■ Work instructions ■
Return the first line, the line containing "bag('chips_bag', 'yellow and green bag half", and every line between them, exactly as they stand.

■ Data ■
[START]
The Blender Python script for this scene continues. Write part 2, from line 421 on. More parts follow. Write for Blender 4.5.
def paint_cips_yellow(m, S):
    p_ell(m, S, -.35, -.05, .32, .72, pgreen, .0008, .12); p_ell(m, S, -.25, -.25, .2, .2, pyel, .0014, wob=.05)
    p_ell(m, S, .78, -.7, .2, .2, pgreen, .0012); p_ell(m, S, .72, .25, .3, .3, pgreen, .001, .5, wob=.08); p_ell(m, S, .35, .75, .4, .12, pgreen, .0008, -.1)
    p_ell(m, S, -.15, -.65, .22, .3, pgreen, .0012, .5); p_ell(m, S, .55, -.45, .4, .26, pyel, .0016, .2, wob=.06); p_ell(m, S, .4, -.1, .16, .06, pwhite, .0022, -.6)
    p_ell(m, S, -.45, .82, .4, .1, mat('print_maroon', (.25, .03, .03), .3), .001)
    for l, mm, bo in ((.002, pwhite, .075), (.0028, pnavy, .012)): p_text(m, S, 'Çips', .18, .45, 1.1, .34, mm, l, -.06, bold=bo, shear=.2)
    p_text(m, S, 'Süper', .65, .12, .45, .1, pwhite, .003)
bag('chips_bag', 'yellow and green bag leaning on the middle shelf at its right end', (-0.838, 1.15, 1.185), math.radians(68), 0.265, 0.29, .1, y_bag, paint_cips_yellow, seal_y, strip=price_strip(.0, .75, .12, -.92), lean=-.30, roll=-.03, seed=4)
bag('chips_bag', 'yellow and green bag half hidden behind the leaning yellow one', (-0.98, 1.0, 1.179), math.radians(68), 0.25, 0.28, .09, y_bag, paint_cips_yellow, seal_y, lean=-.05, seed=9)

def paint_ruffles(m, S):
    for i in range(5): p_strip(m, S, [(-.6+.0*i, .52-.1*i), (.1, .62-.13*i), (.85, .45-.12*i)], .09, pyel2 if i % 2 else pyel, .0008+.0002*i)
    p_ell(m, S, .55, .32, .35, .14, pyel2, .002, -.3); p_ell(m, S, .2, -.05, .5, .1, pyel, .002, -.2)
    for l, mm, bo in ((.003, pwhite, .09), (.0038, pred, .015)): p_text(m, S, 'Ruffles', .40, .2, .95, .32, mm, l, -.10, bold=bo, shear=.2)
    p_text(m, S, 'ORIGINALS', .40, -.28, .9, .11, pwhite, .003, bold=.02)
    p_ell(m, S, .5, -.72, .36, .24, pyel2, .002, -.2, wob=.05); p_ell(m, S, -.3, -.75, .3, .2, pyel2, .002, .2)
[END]
■ The output ■
The Blender Python script for this scene continues. Write part 2, from line 421 on. More parts follow. Write for Blender 4.5.
def paint_cips_yellow(m, S):
    p_ell(m, S, -.35, -.05, .32, .72, pgreen, .0008, .12); p_ell(m, S, -.25, -.25, .2, .2, pyel, .0014, wob=.05)
    p_ell(m, S, .78, -.7, .2, .2, pgreen, .0012); p_ell(m, S, .72, .25, .3, .3, pgreen, .001, .5, wob=.08); p_ell(m, S, .35, .75, .4, .12, pgreen, .0008, -.1)
    p_ell(m, S, -.15, -.65, .22, .3, pgreen, .0012, .5); p_ell(m, S, .55, -.45, .4, .26, pyel, .0016, .2, wob=.06); p_ell(m, S, .4, -.1, .16, .06, pwhite, .0022, -.6)
    p_ell(m, S, -.45, .82, .4, .1, mat('print_maroon', (.25, .03, .03), .3), .001)
    for l, mm, bo in ((.002, pwhite, .075), (.0028, pnavy, .012)): p_text(m, S, 'Çips', .18, .45, 1.1, .34, mm, l, -.06, bold=bo, shear=.2)
    p_text(m, S, 'Süper', .65, .12, .45, .1, pwhite, .003)
bag('chips_bag', 'yellow and green bag leaning on the middle shelf at its right end', (-0.838, 1.15, 1.185), math.radians(68), 0.265, 0.29, .1, y_bag, paint_cips_yellow, seal_y, strip=price_strip(.0, .75, .12, -.92), lean=-.30, roll=-.03, seed=4)
bag('chips_bag', 'yellow and green bag half hidden behind the leaning yellow one', (-0.98, 1.0, 1.179), math.radians(68), 0.25, 0.28, .09, y_bag, paint_cips_yellow, seal_y, lean=-.05, seed=9)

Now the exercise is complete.